▸ **Directions**
Extract the complete data exactly as given.
----- Provided data
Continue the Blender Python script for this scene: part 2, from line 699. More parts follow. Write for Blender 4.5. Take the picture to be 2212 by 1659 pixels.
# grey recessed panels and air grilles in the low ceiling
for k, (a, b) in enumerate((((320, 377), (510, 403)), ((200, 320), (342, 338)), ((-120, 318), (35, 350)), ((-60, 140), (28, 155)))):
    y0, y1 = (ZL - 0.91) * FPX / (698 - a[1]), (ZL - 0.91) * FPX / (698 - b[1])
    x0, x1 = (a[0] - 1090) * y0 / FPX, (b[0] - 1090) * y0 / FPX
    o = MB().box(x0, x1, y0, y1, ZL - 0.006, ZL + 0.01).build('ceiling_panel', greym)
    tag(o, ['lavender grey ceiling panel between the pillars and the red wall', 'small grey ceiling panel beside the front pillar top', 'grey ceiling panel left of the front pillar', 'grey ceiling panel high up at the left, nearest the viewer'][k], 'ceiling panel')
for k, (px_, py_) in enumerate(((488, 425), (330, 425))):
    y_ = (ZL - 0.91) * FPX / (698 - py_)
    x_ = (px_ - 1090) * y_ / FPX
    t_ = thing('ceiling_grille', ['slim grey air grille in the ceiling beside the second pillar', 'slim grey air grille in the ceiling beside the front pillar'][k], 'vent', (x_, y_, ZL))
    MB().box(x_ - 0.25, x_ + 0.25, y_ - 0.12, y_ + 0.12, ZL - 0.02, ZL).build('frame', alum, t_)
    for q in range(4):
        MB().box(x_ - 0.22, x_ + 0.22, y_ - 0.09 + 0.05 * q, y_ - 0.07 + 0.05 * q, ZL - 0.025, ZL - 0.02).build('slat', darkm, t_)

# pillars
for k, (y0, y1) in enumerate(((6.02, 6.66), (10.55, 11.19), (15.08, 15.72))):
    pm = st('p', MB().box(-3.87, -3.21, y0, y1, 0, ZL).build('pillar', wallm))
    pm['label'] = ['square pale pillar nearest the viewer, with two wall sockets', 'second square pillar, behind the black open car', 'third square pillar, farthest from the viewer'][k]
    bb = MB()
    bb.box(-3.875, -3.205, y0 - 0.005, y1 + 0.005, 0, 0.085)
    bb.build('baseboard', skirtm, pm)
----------
▸ **Complete response**
Continue the Blender Python script for this scene: part 2, from line 699. More parts follow. Write for Blender 4.5. Take the picture to be 2212 by 1659 pixels.
# grey recessed panels and air grilles in the low ceiling
for k, (a, b) in enumerate((((320, 377), (510, 403)), ((200, 320), (342, 338)), ((-120, 318), (35, 350)), ((-60, 140), (28, 155)))):
    y0, y1 = (ZL - 0.91) * FPX / (698 - a[1]), (ZL - 0.91) * FPX / (698 - b[1])
    x0, x1 = (a[0] - 1090) * y0 / FPX, (b[0] - 1090) * y0 / FPX
    o = MB().box(x0, x1, y0, y1, ZL - 0.006, ZL + 0.01).build('ceiling_panel', greym)
    tag(o, ['lavender grey ceiling panel between the pillars and the red wall', 'small grey ceiling panel beside the front pillar top', 'grey ceiling panel left of the front pillar', 'grey ceiling panel high up at the left, nearest the viewer'][k], 'ceiling panel')
for k, (px_, py_) in enumerate(((488, 425), (330, 425))):
    y_ = (ZL - 0.91) * FPX / (698 - py_)
    x_ = (px_ - 1090) * y_ / FPX
    t_ = thing('ceiling_grille', ['slim grey air grille in the ceiling beside the second pillar', 'slim grey air grille in the ceiling beside the front pillar'][k], 'vent', (x_, y_, ZL))
    MB().box(x_ - 0.25, x_ + 0.25, y_ - 0.12, y_ + 0.12, ZL - 0.02, ZL).build('frame', alum, t_)
    for q in range(4):
        MB().box(x_ - 0.22, x_ + 0.22, y_ - 0.09 + 0.05 * q, y_ - 0.07 + 0.05 * q, ZL - 0.025, ZL - 0.02).build('slat', darkm, t_)

# pillars
for k, (y0, y1) in enumerate(((6.02, 6.66), (10.55, 11.19), (15.08, 15.72))):
    pm = st('p', MB().box(-3.87, -3.21, y0, y1, 0, ZL).build('pillar', wallm))
    pm['label'] = ['square pale pillar nearest the viewer, with two wall sockets', 'second square pillar, behind the black open car', 'third square pillar, farthest from the viewer'][k]
    bb = MB()
    bb.box(-3.875, -3.205, y0 - 0.005, y1 + 0.005, 0, 0.085)
    bb.build('baseboard', skirtm, pm)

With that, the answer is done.